-- START OF Dataset excerpt --

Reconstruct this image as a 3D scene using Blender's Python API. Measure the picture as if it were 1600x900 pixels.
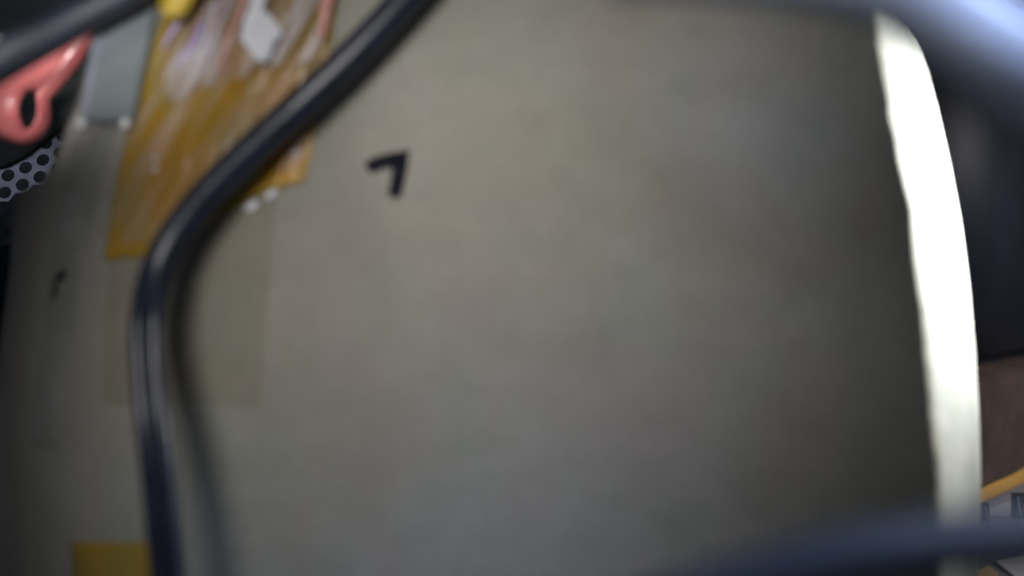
import bpy, bmesh, math, random
from mathutils import Vector, noise
random.seed(7)
C = bpy.context.scene
for o in list(bpy.data.objects): bpy.data.objects.remove(o)
R = math.radians

# ------------------------------------------------------------ camera
HW = math.tan(R(40))                       # half width per metre of depth
cam = bpy.data.cameras.new('camera'); co = bpy.data.objects.new('camera', cam)
C.collection.objects.link(co); C.camera = co
co.location = (0, 0, 0); co.rotation_euler = (R(90), 0, 0)
cam.sensor_width = 36; cam.angle = R(80); cam.clip_start = .005; cam.clip_end = 50
cam.dof.use_dof = True; cam.dof.focus_distance = .47; cam.dof.aperture_fstop = 1.35
C.render.resolution_x = 1024; C.render.resolution_y = 576
# ------------------------------------------------------------ world
w = bpy.data.worlds.new('World'); C.world = w; w.use_nodes = True
w.node_tree.nodes['Background'].inputs[0].default_value = (.50, .62, .85, 1)
w.node_tree.nodes['Background'].inputs[1].default_value = .035
# ------------------------------------------------------------ lamps
def area(name, loc, target, power, sx, sy, col, spread=180):
    l = bpy.data.lights.new(name, 'AREA'); l.energy = power; l.shape = 'RECTANGLE'; l.size = sx; l.size_y = sy
    l.color = col; l.spread = R(spread)
    o = bpy.data.objects.new(name, l); C.collection.objects.link(o); o.location = loc
    o.rotation_euler = (Vector(target) - Vector(loc)).to_track_quat('-Z', 'Y').to_euler()
    return o
area('key_lamp', (-.070, -.01, .12), (-.000, .3, .066), .168, .14, .13, (1, .975, .93), 76)
area('side_lamp', (.50, .348, .120), (.25, .348, .048), .80, .05, .13, (1, 1, .95), 56)
area('blue_room_lamp', (.30, .07, .32), (.130, .150, .060), .13, .10, .10, (.60, .71, 1), 32)
area('blue_fill', (.14, .0, .10), (.115, .3, .080), .0045, .03, .03, (.62, .74, 1), 30)  # added blue fill tinting the upper right card, no real source
area('cable_fill', (-.175, -.02, .09), (-.160, .28, -.060), .033, .100, .070, (1, .985, .96), 50)  # added fill for the cable gloss and the lower left card
area('tape_fill', (-.03, -.01, .03), (-.200, .29, .130), .026, .03, .03, (.98, .98, 1), 24)  # unseen fill added to brighten the tape, film and connector
area('handle_fill', (-.21, .10, .10), (-.250, .335, .110), .012, .03, .03, (1, .97, .97), 22)  # unseen fill added to lift the pink handle
area('panel_fill', (-.52, .38, .20), (-.37, .47, .085), .035, .05, .05, (.85, .88, 1), 60)  # added fill for the perforated panel alone
area('right_room_lamp', (.95, .35, .30), (.50, .62, -.16), .42, .12, .10, (1, .97, .95), 80)
C.view_settings.view_transform = 'Standard'; C.view_settings.look = 'None'
C.view_settings.exposure = 0; C.view_settings.gamma = 1
C.render.engine = 'CYCLES'

# ------------------------------------------------------------ helpers
K = 800 / HW
def P(px, py, Y): return Vector(((px - 800) / K * Y, Y, (450 - py) / K * Y))
def smooth(t): t = max(0, min(1, t)); return t * t * (3 - 2 * t)
def card_y(x, z):
    y = .300
    if x < -.165: y += 3.2 * (-.165 - x) ** 2
    if x > .10: y += .12 * (x - .10) ** 2
    return y + .0007 * math.sin(31 * x + 9 * z) + .0006 * math.sin(23 * z - 14 * x + 1)
def Pc(px, py, off=0):
    lo, hi = .28, .36                      # where the ray meets the carton face
    for _ in range(22):
        Y = (lo + hi) / 2; p = P(px, py, Y)
        if card_y(p.x, p.z) > Y: lo = Y
        else: hi = Y
    p = P(px, py, Y); p.y -= off
    return p
def interp(tab, v):
    if v <= tab[0][0]: return tab[0][1]
    for (a, b), (c, d) in zip(tab, tab[1:]):
        if v <= c: return b + (d - b) * (v - a) / (c - a)
    return tab[-1][1]
def link(name, bm, m, parent=None, sm=False, loc=None):
    bmesh.ops.recalc_face_normals(bm, faces=bm.faces)
    me = bpy.data.meshes.new(name); bm.to_mesh(me); bm.free(); me.materials.append(m)
    if sm:
        for p in me.polygons: p.use_smooth = True
    o = bpy.data.objects.new(name, me); C.collection.objects.link(o)
    if parent:
        o.parent = parent; o.matrix_parent_inverse = parent.matrix_basis.inverted()
    return o
def tag(o, label, cat, group=None):
    o['label'] = label; o['category'] = cat
    if group: o['group'] = group
    return o
def thing(name, loc, label, cat, group=None):
    o = bpy.data.objects.new(name, None); C.collection.objects.link(o); o.location = loc; o.empty_display_size = .02
    return tag(o, label, cat, group)
def struct(o): o['kind'] = 'structure'; return o
def catmull(pts, n=14):
    pts = [Vector(p) for p in pts]; q = [2 * pts[0] - pts[1]] + pts + [2 * pts[-1] - pts[-2]]
    out = []
    for i in range(1, len(q) - 2):
        for k in range(n):
            t = k / n; a, b, c, d = q[i - 1:i + 3]
            out.append(.5 * ((2 * b) + (c - a) * t + (2 * a - 5 * b + 4 * c - d) * t * t + (3 * b - a - 3 * c + d) * t ** 3))
    out.append(pts[-1]); return out
def sweep(bm, path, section, up=Vector((0, -1, 0))):
    """section(s, k) -> list of (u, v); u across in view plane, v toward the camera"""
    rings = []; L = len(path)
    for i, p in enumerate(path):
        t = (path[min(i + 1, L - 1)] - path[max(i - 1, 0)]).normalized()
        u = t.cross(up).normalized(); v = u.cross(t).normalized()
        rings.append([bm.verts.new(p + u * a + v * b) for a, b in section(i / (L - 1))])
    for r, s in zip(rings, rings[1:]):
        n = len(r)
        for k in range(n): bm.faces.new((r[k], r[(k + 1) % n], s[(k + 1) % n], s[k]))
    bm.faces.new(rings[0]); bm.faces.new(rings[-1])
def circ(ra, rb=None, n=28):
    rb = rb or ra
    return [(ra * math.cos(2 * math.pi * k / n), rb * math.sin(2 * math.pi * k / n)) for k in range(n)]
def box(bm, lo, hi, bev=0, seg=2):
    r = bmesh.ops.create_cube(bm, size=1); vs = r['verts']
    for v in vs: v.co = Vector([lo[i] + (v.co[i] + .5) * (hi[i] - lo[i]) for i in range(3)])
    if bev:
        es = {e for v in vs for e in v.link_edges}
        bmesh.ops.bevel(bm, geom=list(es), offset=bev, segments=seg, affect='EDGES')
def patch(bm, edge_l, edge_r, y0, y1, off, nx=24, ny=24, thick=.00012, wob=None, bottom=None):
    """thin sheet lying on the carton face between two edge tables px(py)"""
    F, B = [], []
    for j in range(ny + 1):
        rf, rb = [], []
        for i in range(nx + 1):
            s = i / nx; py = y0 + (y1 - y0) * j / ny
            if bottom: py = y0 + (bottom(s) - y0) * j / ny
            a, b = interp(edge_l, py), interp(edge_r, py)
            px = a + (b - a) * s
            h = wob(px, py) if wob else 0
            rf.append(bm.verts.new(Pc(px, py, off + thick + h))); rb.append(bm.verts.new(Pc(px, py, off + h)))
        F.append(rf); B.append(rb)
    for j in range(ny):
        for i in range(nx):
            bm.faces.new((F[j][i], F[j][i + 1], F[j + 1][i + 1], F[j + 1][i]))
            bm.faces.new((B[j][i], B[j + 1][i], B[j + 1][i + 1], B[j][i + 1]))
    for i in range(nx):
        bm.faces.new((F[0][i], B[0][i], B[0][i + 1], F[0][i + 1])); bm.faces.new((F[ny][i], F[ny][i + 1], B[ny][i + 1], B[ny][i]))
    for j in range(ny):
        bm.faces.new((F[j][0], F[j + 1][0], B[j + 1][0], B[j][0])); bm.faces.new((F[j][nx], B[j][nx], B[j + 1][nx], F[j + 1][nx]))
def outline(bm, pts, off, thick=.0001):
    """flat printed or cut shape on the carton face from pixel outline"""
    f = [bm.verts.new(Pc(x, y, off + thick)) for x, y in pts]; b = [bm.verts.new(Pc(x, y, off)) for x, y in pts]
    bm.faces.new(f); bm.faces.new(b[::-1]); n = len(pts)
    for k in range(n): bm.faces.new((f[k], b[k], b[(k + 1) % n], f[(k + 1) % n]))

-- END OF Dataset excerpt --

Aim of the task: Go from the first line of the listing to the line holding "R = math.radians" and, please, transcribe those lines exactly, both included, with no pictures.

Result of the task:
Reconstruct this image as a 3D scene using Blender's Python API. Measure the picture as if it were 1600x900 pixels.
import bpy, bmesh, math, random
from mathutils import Vector, noise
random.seed(7)
C = bpy.context.scene
for o in list(bpy.data.objects): bpy.data.objects.remove(o)
R = math.radians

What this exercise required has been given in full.